Across the board, the REIT’s redeveloped hotels and resorts are gaining share and growing cash flow, and most still have multiple years until they stabilize. That includes the Estancia La Jolla Hotel & Spa, the Chaminade Resort & Spa, the 1 Hotel San Francisco, the Hilton San Diego Gaslamp Quarter, the Margaritaville Hotel San Diego Gaslamp Quarter, the Jekyll Island Club Resort and the Southernmost Beach Resort.

During the quarter, Pebblebrook invested $21 million in capital improvements across the portfolio, not counting investments for LaPlaya Beach Club & Resort’s now completed repair and restoration. In April, it substantially completed the $15 million renovation of the newly rebranded Hyatt Centric Delfina Santa Monica. Except for its future conversion of Paradise Point Resort to the Margaritaville Island Resort, the REIT has completed all major transformation projects, having invested $525 million over the past several years.

By the numbers

Pebblebrook reported revenue of $407.5 million for the quarter, up from $397.1 million in 2024, according to the company’s earnings release. It reported net income of $19.3 million, a decrease of 40.2% year over year.
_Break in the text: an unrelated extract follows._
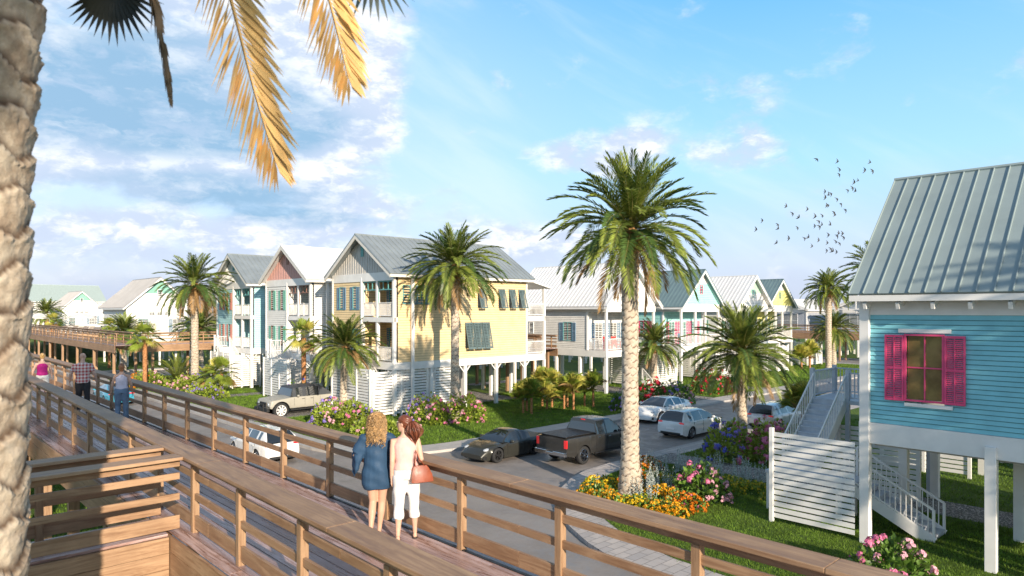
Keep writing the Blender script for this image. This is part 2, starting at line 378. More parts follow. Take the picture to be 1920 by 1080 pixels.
b = MB(); b.prism(ne, -.14, 0); b.prism(far, -.14, 0); b.prism(fe, -.14, 0); struct('pavement', b, SLAB)
b = MB(); b.prism(se, -.14, 0); struct('corner_pavement', b, PAVER)
b = MB(); b.prism([(6.55, -60), (7.1, -60), (7.1, 220), (6.55, 220)], -.14, .0); struct('kerb', b, CONC)
flat('lawn', [neg, seg, farg, feg, [(-120, -60), (6.55, -60), (6.55, 220), (-120, 220)]], .006, LAWN)
flat('gravel_path', [[(25.9, -40), (27.9, -40), (27.9, 18.4), (25.9, 18.4)], [(44.6, 27.6), (48.0, 27.6), (48.4, 40), (44.4, 40)], [(55, 27.7), (57.4, 27.7), (57.4, 33), (55, 33)],
                     [(30, 38), (37, 38), (37, 45), (30, 45)], [(17.3, 54), (25, 54), (25, 55.6), (17.3, 55.6)], [(17.3, 41.0), (26, 41.0), (26, 45.0), (17.3, 45.0)],
                     [(40, 47), (80, 47), (80, 48.6), (40, 48.6)], [(20, 70), (60, 70), (60, 72), (20, 72)]], .012, GRAV)
def inpoly(P, poly):
    x, y = P[:, 0], P[:, 1]; r = np.zeros(len(P), bool); n = len(poly)
    for i in range(n):
        x1, y1 = poly[i]; x2, y2 = poly[(i + 1) % n]
        if y1 == y2: continue
        c = ((y1 > y) != (y2 > y)) & (x < (x2 - x1) * (y - y1) / (y2 - y1) + x1); r ^= c
    return r
def grass(name, rect, dens, h, wdt, poly, excl=(), blades=3):
    s0, s1, t0, t1 = rect; n = int((s1 - s0) * (t1 - t0) * dens)
    P = np.stack([rng.uniform(s0, s1, n), rng.uniform(t0, t1, n)], 1)
    k = inpoly(P, poly)
    for (a, b_, c, d) in excl: k &= ~((P[:, 0] > a) & (P[:, 0] < b_) & (P[:, 1] > c) & (P[:, 1] < d))
    P = P[k]; P = np.repeat(P, blades, 0); n = len(P)
    P = P + rng.normal(0, .02 + .3 * h, (n, 2)); a = rng.uniform(0, 2 * np.pi, n); hh = h * rng.uniform(.5, 1.25, n); l = rng.uniform(.1, .8, n) * hh; la = rng.uniform(0, 2 * np.pi, n)
    V = np.zeros((n, 3, 3), np.float32)
    V[:, 0, 0] = P[:, 0] - np.cos(a) * wdt; V[:, 0, 1] = P[:, 1] - np.sin(a) * wdt
    V[:, 1, 0] = P[:, 0] + np.cos(a) * wdt; V[:, 1, 1] = P[:, 1] + np.sin(a) * wdt
    V[:, 2, 0] = P[:, 0] + np.cos(la) * l; V[:, 2, 1] = P[:, 1] + np.sin(la) * l; V[:, 2, 2] = hh
    F = np.arange(n * 3).reshape(-1, 3)
    o = np_mesh(name, V.reshape(-1, 3), F, BLADE); o.rotation_euler = (0, 0, A); o['kind'] = 'stuff'; return o
GP = (25.9, 27.9, -40, 18.4)
tag(grass('grass', (16, 26, -1, 18), 210, .075, .008, seg, [GP]), 'short green lawn grass between the paved corner and the raised blue house', 'grass')
tag(grass('grass', (22, 45, -10, 18), 60, .09, .014, seg, [GP]), 'short green lawn grass under and behind the raised blue house', 'grass')
tag(grass('grass', (17.4, 46, 27.7, 41), 75, .10, .016, neg, [(44.5, 48, 27, 40), (30, 37, 38, 45)]), 'green lawn grass in front of and beneath the yellow house', 'grass')
tag(grass('grass', (17.4, 24, 38, 76), 40, .12, .022, neg, [(17.3, 26, 41, 45), (17.3, 25, 54, 55.6)]), 'green verge grass along the pavement by the slatted stair screens', 'grass')
tag(grass('grass', (46, 90, 27.7, 45), 22, .13, .03, neg, [(44.5, 48.4, 27, 40), (55, 57.4, 27, 33)]), 'green lawn grass along the far side of the cross street', 'grass')
tag(grass('grass', (-6, 6.5, 8, 60), 45, .13, .018, [(-6, 8), (6.5, 8), (6.5, 60), (-6, 60)]), 'dark green grass below the timber boardwalk', 'grass')

# ------------------------------------------------------------------ boardwalks
DZ = 3.70
def handrail(label, s, t, L, rot, z=DZ, group='timber handrails of the boardwalks', sp=1.8, off=.6, lod=False):
    r = thing('handrail', label, 'handrail', ST(s, t, z), A + rot, group)
    b = MB(); y = 0.0
    while y < L - .01:
        e = min(L, y + 3.6); b.box(-.16, y + .002, 1.03, .16, e - .002, 1.075); b.box(-.034, y + .002, .925, .030, e - .002, 1.028); y = e
    b.build('cap_rail', WOOD, r, bevel=0 if lod else .006)
    for nm, z0, z1 in (('rail', .745, .835), ('rail', .46, .55), ('base_board', .06, .245)):
        b = MB(); y = 0.0
        while y < L - .01:
            e = min(L, y + 3.6); b.box(-.02, y + .002, z0, .02, e - .002, z1); y = e
        b.build(nm, WOOD, r, bevel=0 if lod else .004)
    pm = MB(); pm.box(-.045, -.045, -.12, .045, .045, .927); me = pm.mesh('post', WOODZ)
    y = off
    while y < L:
        p = link_mesh('post', me, r); p.location = (0, y, 0); y += sp
    return r
def deck(label, s0, s1, t0, t1, along='t', z=DZ, posts=True, fasc=.62, lod=False, nm='boardwalk', psp=3.0):
    r = thing(nm, label, 'boardwalk', ST(s0, t0, 0), A if along == 't' else A - R(90), 'raised timber boardwalks')
    if along == 't': Wd, L = s1 - s0, t1 - t0; sg = 1
    else: Wd, L = t1 - t0, s1 - s0; sg = -1        # local +y = v, local +x = -u
    X = lambda x: x if sg > 0 else -x
    b = MB(); n = int(Wd / .145); bw = Wd / n
    for i in range(n):
        y = -random.uniform(0, 4)
        while y < L:
            e = min(L, y + 4.8); a0 = max(0, y)
            if e > a0 + .02:
                x0, x1 = sorted((X(i * bw + .006), X((i + 1) * bw - .006))); dz = random.uniform(-.002, .002)
                b.box(x0, a0 + .002, z - .035 + dz, x1, e - .002, z + dz)
            y += 4.8
    b.build('deck_boards', DECKM if not lod else DECKM, r)
    b = MB()
    for x0 in (X(-.045), X(Wd + .005)):
        for k in range(3):
            h = fasc / 3; a, c = sorted((x0, x0 + X(.04)))
            y = 0.0
            while y < L: e = min(L, y + 4.2); b.box(a - (.004 * (k == 1)), y + .002, z - .04 - (k + 1) * h + .006, c, e - .002, z - .04 - k * h); y = e
    b.build('side_boards', WOOD, r)
    if nm == 'boardwalk' and not lod and along == 't': b = MB(); b.box(Wd - .21, 0, z - .02, Wd - .16, L, z + .012); b.build('edge_gap_shadow', BLACK, r)  # black strip standing for the shadowed gap below the rail's base board
    if posts:
        pm = MB(); pm.box(-.1, -.1, -.1, .1, .1, z - .2); me = pm.mesh('support_post', WOODZ); y = 1.0
        while y < L:
            for x in (.12, Wd - .12): p = link_mesh('support_post', me, r); p.location = (X(x), y, 0)
            y += psp
    return r
deck('long brown plank boardwalk the women and walkers are on', 3.12, 5.80, -5, 45)
deck('narrow plank spur joining the boardwalk nearest the camera', -7, 3.06, 10.16, 11.06, 's', fasc=.66)
deck('narrow plank spur joining the boardwalk farther along near the big trunk', -7, 3.06, 22.2, 23.4, 's')
handrail('sunlit timber handrail between the women and the street', 5.63, -5, 50, 0, off=1.5, sp=1.73)
handrail('wide capped timber handrail on the camera side, both plank spurs butting against it', 3.085, -5, 50, -R(1.05), off=1.55, sp=1.68)
handrail('golden lit timber handrail of the near spur above its tan side boards', -7.0, 10.13, 10.2, -R(90), off=.5, sp=1.95)
handrail('timber handrail on the far edge of the near spur', -7.0, 11.0, 10.21, -R(90), off=.9, sp=1.95)
handrail('timber handrail of the second spur near the big trunk', -7.0, 22.2, 10.21, -R(90), off=.9, sp=1.95)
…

The company achieved same-property EBITDA of $115.8 million and adjusted EBITDAre of $117 million.

It’s projecting a net loss of $12 million to $26.5 million for the full year and adjusted EBITDAre range of $332.5 million to $347.5 million, with its midpoint increasing by $2 million.

At the end of the quarter, Pebblebrook had $267.1 million in cash, cash equivalents and restricted cash as well as $642.1 million of undrawn capacity in its $650 million senior unsecured revolving credit facility. Its debt has a weighted-average interest rate of 4.2% with a weighted-average maturity of 2.6 years. It has no significant maturities until December 2026.

As of press time, Pebblebrook’s stock was trading at $10.03 a share, down 26% year to date. The NYSE Composite Index was up 8% for the same period.